The Cooling Trend of Canopy Temperature During the Maturation, Succession, and Recovery of Ecosystems

The maximum exergy dissipation theory provides a theoretical basis for using surface temperature to measure the status and development of ecosystems, which could provide an early warning of rapid evaluation of ecosystem degradation. In the present study, we used the radiation balance of ecosystems to demonstrate this hypothesis theoretically. Further, we used empirical data to verify whether ecosystems gain more radiation, while lowering their surface temperatures, as they develop naturally. We analyzed 12 chronosequences from the FLUXNET database using meteorological data and heat fluxes. We included age, disturbance, and successional chronosequences across six climate zones. Net radiation (R_n) and the ratio of net radiation to global radiation (R_n/R_g) were used to measure the energy gain of the ecosystems. The maximum daily air temperature above the canopy (T_max) and thermal response number (TRN) were used to analyze the surface temperature trends with ecosystem natural development. The general trends of T_max, TRN, R_n, and R_n/R_g demonstrated that ecosystems become cooler and more stable, yet gain more energy, throughout their natural development.

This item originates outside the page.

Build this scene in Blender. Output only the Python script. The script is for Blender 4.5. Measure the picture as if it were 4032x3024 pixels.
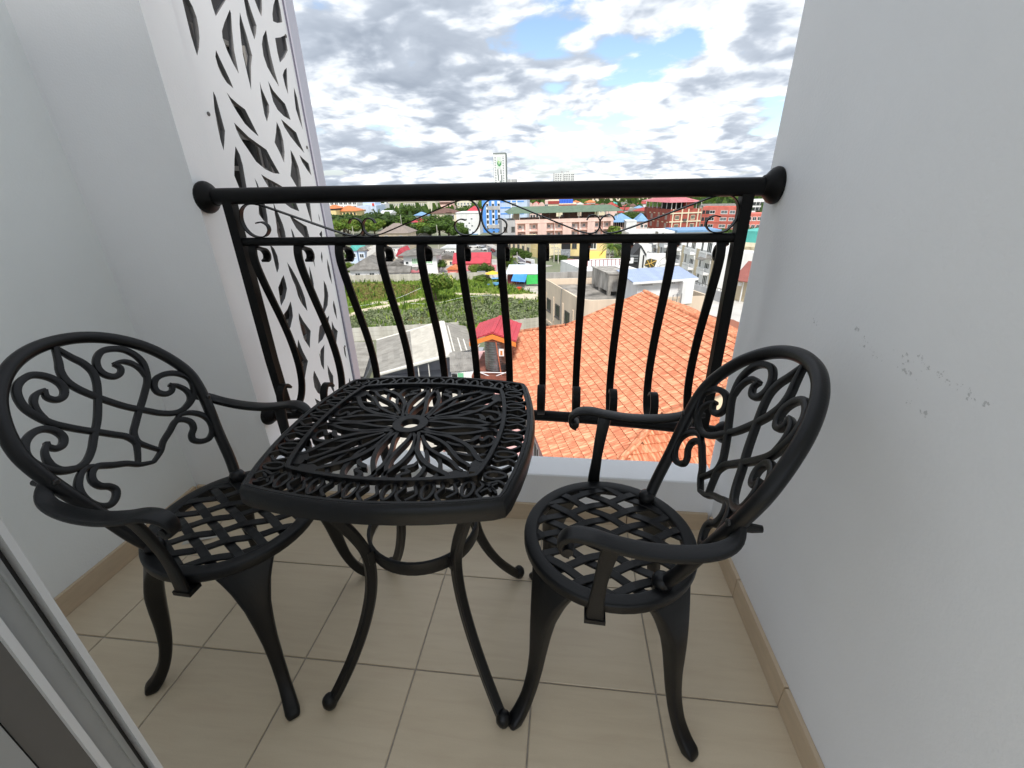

Among the four indicators, TRN showed the most consistent trends and highest sensitivity to ecosystem growth, succession, and recovery. Moreover, TRN was not significantly influenced by precipitation or wind. We propose that TRN can be used to rapidly evaluate or warn of ecosystem disturbance, senescence, and degradation without prior knowledge of species composition, nutrient status, and complex ecosystem processes.